For Thailand in
particular, the environmental changes caused by man
during the last two decades are obviously terrible.
Second only to deforestation, fire plays the most
destructive role in the forest ecosystem which results
in drastic deterioration of the environment as a whole.
However, these changes over time seem slow to human
eyes. For example, over 20 years of environmental
degradation, people gradually get used to the
deterioration of nature and actually accept new
conditions such as annual flood and drought.
From an ecological point
of view, fire is considered as a non- biotic factor
which, in general, works within the ecosystem to
decompose, recycle and select. As an agent of
decomposition, fire releases, in the form of a heat, the
chemical energy stored in the available fuel. Fire
liberates, in slightly altered forms, many of the
constituent bio-chemicals residing in the litter.

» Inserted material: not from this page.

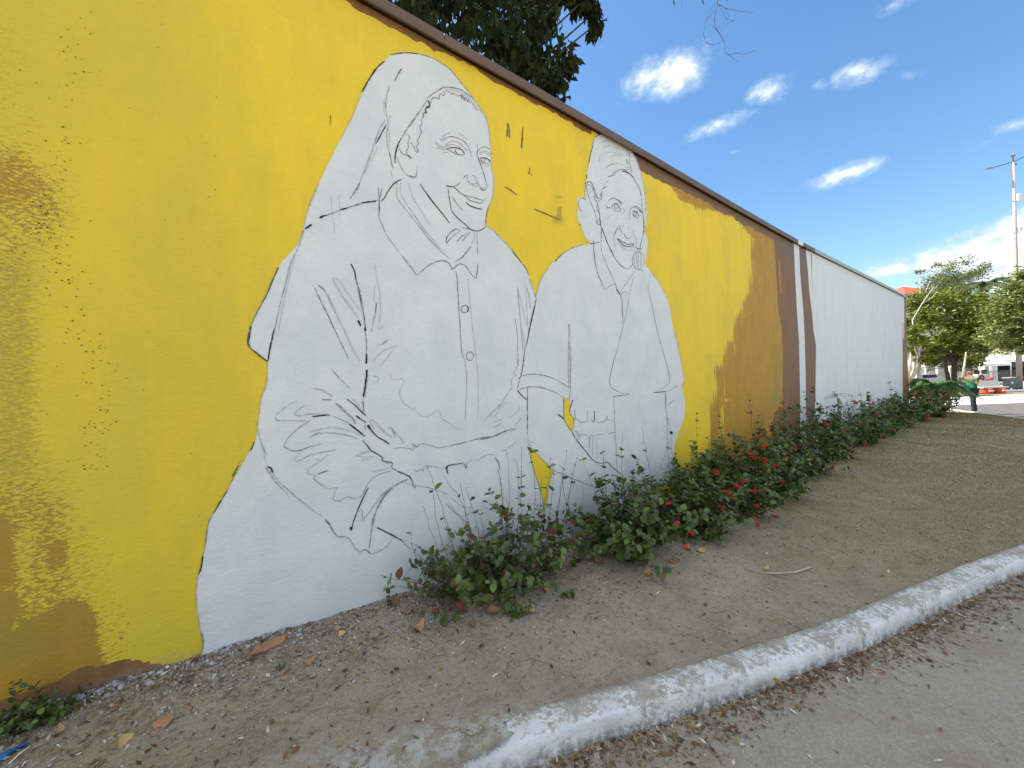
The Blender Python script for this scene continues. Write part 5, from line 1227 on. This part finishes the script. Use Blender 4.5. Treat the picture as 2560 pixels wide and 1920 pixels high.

Somehow an ecosystem must cope with this discharge of
energy and chemicals, with the eradication of some
organisms and the introduction of others, and with the
simultaneous processes of selective destruction and
selective enhancement.
It is therefore,
evident that fire is not a minor factor, but a major
one. Fire is and has been, for centuries, a part of
terrestrial environments of the world. Consequently
biotic communities adapt and compensate for this factor
just as they do for temperature or water. Yet, as with
most environmental factors, man has greatly modified its
effect, increasing its influence in many cases and
decreasing it in others. Through careless behavior, man
has often so increased the effect of fire that a
productive environment, is destroyed or injured.